▶ _Task brief_: Establish how many lines in the material include the string "from" and report it as a lone number.

▶ _Information provided_:
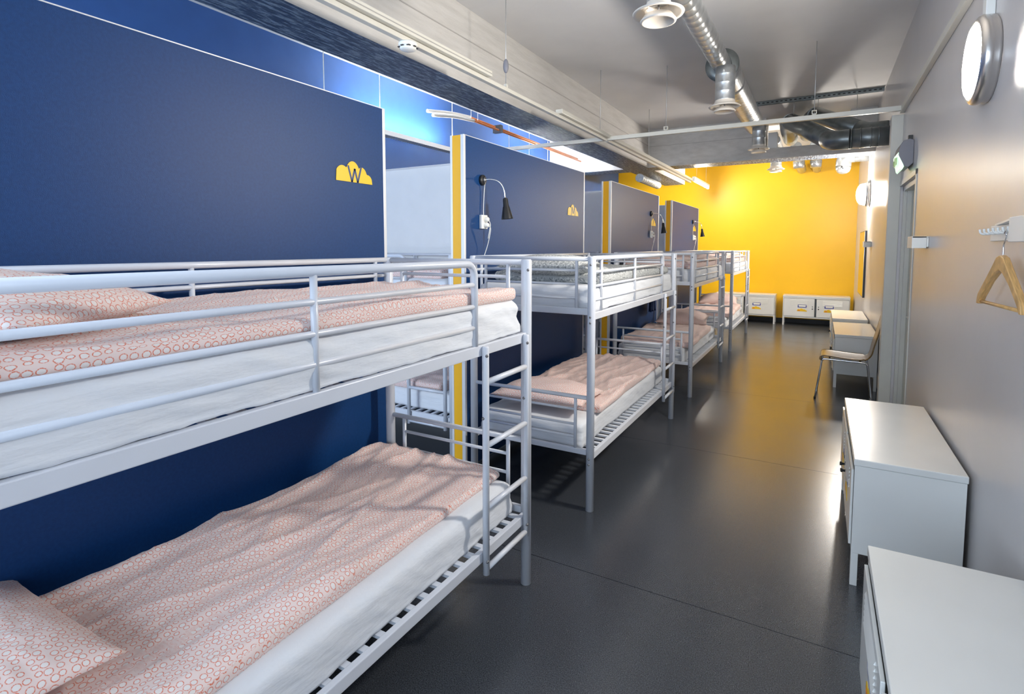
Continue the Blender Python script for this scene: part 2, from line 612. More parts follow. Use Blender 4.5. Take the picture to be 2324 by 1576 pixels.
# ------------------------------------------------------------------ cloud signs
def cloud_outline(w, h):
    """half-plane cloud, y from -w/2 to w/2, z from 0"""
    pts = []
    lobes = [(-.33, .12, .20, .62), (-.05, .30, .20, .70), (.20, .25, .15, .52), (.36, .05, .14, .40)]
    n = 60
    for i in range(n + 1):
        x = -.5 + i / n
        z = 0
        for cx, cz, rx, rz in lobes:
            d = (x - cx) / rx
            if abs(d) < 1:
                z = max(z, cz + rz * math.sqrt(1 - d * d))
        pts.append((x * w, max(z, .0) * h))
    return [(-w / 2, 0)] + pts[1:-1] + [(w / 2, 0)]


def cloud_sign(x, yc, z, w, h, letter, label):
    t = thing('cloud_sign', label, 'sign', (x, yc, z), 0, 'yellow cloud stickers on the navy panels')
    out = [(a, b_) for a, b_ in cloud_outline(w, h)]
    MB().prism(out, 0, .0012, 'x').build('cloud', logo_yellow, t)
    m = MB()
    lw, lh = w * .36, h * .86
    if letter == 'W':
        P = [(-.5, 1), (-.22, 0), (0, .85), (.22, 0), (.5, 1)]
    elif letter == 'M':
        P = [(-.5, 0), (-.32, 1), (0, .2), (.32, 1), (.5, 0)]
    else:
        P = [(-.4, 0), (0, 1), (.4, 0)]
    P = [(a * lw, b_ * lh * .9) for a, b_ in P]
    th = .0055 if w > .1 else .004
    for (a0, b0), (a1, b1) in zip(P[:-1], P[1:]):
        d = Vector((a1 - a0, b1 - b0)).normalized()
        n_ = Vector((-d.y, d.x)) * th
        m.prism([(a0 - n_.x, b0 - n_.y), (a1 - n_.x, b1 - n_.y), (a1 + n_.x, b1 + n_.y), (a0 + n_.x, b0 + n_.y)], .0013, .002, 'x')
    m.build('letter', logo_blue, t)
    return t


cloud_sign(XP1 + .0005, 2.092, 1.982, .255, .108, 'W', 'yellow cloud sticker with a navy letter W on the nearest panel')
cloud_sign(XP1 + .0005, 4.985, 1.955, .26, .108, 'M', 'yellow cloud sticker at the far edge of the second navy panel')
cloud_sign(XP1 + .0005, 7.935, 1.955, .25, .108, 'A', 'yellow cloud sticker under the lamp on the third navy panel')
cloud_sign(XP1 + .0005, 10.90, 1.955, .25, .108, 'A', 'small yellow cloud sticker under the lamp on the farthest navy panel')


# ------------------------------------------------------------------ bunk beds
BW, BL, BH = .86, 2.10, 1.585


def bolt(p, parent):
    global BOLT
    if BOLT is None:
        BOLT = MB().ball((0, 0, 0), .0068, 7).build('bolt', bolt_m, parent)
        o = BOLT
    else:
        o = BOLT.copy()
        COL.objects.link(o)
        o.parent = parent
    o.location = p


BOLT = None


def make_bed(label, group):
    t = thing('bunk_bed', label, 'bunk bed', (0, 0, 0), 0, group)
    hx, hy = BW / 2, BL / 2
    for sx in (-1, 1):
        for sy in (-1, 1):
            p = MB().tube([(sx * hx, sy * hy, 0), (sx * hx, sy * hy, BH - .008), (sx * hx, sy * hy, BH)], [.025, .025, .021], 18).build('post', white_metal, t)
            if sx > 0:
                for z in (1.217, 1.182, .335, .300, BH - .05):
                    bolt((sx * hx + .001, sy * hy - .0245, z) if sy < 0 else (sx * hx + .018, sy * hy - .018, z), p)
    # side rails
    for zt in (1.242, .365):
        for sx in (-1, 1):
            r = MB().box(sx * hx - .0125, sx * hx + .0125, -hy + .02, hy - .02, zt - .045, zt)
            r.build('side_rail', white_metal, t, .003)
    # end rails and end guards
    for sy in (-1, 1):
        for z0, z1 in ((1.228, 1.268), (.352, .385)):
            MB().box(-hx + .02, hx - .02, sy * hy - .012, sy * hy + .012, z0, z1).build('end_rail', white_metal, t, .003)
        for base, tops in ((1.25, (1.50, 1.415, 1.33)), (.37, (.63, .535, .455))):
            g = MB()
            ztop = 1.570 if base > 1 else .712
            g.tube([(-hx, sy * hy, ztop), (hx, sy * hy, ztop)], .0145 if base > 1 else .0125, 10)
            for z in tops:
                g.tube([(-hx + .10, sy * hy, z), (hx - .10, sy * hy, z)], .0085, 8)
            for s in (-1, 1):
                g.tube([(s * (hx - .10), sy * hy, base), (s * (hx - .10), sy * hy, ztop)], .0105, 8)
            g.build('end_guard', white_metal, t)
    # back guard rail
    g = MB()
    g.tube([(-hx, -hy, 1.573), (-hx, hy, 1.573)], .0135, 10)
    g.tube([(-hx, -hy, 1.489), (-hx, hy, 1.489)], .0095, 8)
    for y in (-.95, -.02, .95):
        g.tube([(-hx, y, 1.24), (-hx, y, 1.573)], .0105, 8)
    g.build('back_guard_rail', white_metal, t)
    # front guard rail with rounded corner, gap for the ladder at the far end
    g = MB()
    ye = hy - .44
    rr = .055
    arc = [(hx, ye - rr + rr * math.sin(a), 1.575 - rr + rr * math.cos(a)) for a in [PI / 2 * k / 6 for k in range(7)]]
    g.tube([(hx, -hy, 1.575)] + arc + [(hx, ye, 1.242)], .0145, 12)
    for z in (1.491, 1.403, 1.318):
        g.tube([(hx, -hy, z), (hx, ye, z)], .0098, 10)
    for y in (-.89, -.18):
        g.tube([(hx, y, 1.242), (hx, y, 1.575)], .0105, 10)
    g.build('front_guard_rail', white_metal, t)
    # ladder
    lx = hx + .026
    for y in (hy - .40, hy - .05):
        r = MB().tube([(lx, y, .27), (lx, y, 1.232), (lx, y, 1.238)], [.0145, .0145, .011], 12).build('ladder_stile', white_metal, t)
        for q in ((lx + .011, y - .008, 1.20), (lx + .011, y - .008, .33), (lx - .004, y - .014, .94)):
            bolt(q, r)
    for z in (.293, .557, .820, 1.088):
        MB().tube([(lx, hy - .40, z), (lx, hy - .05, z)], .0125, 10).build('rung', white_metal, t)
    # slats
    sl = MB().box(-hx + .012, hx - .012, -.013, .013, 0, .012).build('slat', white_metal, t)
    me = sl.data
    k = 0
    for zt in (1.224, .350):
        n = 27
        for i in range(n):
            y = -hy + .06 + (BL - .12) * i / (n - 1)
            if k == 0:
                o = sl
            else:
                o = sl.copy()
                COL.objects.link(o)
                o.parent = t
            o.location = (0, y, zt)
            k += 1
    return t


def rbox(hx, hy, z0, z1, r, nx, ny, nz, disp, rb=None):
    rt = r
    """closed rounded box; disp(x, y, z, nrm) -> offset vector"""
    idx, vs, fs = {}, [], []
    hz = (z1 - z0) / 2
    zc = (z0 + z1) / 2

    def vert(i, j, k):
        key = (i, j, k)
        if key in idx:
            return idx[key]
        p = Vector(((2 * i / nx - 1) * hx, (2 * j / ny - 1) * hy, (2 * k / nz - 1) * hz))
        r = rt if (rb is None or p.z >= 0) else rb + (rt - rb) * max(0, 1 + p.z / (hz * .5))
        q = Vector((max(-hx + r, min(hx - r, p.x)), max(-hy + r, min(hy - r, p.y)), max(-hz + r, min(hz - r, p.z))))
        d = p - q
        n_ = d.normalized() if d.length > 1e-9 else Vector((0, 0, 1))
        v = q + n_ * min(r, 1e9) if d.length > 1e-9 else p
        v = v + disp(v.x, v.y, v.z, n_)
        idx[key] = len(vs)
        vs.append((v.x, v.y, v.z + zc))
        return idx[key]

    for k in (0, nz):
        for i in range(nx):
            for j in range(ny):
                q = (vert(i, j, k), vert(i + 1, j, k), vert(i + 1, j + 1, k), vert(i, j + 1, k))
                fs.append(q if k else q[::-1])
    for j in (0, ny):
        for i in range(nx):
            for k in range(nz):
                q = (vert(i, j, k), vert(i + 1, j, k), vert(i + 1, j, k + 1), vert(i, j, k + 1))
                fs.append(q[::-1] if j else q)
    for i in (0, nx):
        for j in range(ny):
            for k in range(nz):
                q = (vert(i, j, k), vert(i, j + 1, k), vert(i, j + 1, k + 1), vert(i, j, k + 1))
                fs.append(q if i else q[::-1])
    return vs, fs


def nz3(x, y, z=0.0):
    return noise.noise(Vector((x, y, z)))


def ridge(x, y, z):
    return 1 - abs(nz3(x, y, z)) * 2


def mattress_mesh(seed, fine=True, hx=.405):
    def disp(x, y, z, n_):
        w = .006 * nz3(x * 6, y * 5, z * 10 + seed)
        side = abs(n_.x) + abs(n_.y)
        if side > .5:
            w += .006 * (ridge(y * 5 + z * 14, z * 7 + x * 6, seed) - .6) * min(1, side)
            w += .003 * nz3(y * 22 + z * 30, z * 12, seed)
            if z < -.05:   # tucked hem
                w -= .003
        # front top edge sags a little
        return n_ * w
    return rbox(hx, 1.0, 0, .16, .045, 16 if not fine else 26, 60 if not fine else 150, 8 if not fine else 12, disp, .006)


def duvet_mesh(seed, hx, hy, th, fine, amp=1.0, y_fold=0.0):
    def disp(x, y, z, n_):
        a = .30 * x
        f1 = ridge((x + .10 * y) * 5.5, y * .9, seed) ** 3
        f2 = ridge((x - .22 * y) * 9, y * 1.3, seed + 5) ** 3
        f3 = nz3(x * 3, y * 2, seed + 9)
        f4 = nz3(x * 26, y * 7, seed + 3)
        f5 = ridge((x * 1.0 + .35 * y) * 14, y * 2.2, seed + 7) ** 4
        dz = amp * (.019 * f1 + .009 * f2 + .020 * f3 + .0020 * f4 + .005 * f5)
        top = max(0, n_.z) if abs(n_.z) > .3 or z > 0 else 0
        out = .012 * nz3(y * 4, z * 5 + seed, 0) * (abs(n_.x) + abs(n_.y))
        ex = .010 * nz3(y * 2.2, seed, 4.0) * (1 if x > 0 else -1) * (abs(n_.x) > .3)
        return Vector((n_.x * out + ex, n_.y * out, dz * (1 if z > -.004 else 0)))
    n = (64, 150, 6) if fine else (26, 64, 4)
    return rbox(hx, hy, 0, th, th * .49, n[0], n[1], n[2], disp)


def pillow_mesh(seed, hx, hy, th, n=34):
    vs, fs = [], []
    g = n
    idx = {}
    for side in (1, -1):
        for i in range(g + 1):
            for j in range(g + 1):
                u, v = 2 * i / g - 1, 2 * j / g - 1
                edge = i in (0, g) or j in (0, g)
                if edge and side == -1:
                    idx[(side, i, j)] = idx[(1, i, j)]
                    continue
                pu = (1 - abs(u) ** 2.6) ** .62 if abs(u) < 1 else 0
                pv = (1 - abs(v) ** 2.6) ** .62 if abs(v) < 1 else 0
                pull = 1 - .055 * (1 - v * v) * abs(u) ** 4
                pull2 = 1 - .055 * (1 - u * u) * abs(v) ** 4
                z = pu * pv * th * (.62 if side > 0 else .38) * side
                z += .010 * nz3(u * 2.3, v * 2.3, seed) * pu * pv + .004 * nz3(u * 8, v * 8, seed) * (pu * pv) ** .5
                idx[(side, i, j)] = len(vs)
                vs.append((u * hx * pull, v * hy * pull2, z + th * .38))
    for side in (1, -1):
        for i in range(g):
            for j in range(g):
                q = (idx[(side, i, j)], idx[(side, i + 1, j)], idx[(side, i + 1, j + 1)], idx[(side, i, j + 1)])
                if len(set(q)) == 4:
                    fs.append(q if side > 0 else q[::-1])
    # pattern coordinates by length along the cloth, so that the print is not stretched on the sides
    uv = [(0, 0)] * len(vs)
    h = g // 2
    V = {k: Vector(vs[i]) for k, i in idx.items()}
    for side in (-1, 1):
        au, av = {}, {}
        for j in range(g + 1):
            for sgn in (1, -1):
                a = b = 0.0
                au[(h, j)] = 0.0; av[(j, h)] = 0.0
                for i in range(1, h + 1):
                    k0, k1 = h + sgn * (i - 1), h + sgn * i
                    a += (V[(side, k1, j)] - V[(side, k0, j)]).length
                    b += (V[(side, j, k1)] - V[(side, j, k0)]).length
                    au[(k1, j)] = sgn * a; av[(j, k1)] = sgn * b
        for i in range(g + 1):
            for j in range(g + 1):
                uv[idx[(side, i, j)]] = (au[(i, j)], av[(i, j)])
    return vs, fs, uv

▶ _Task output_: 2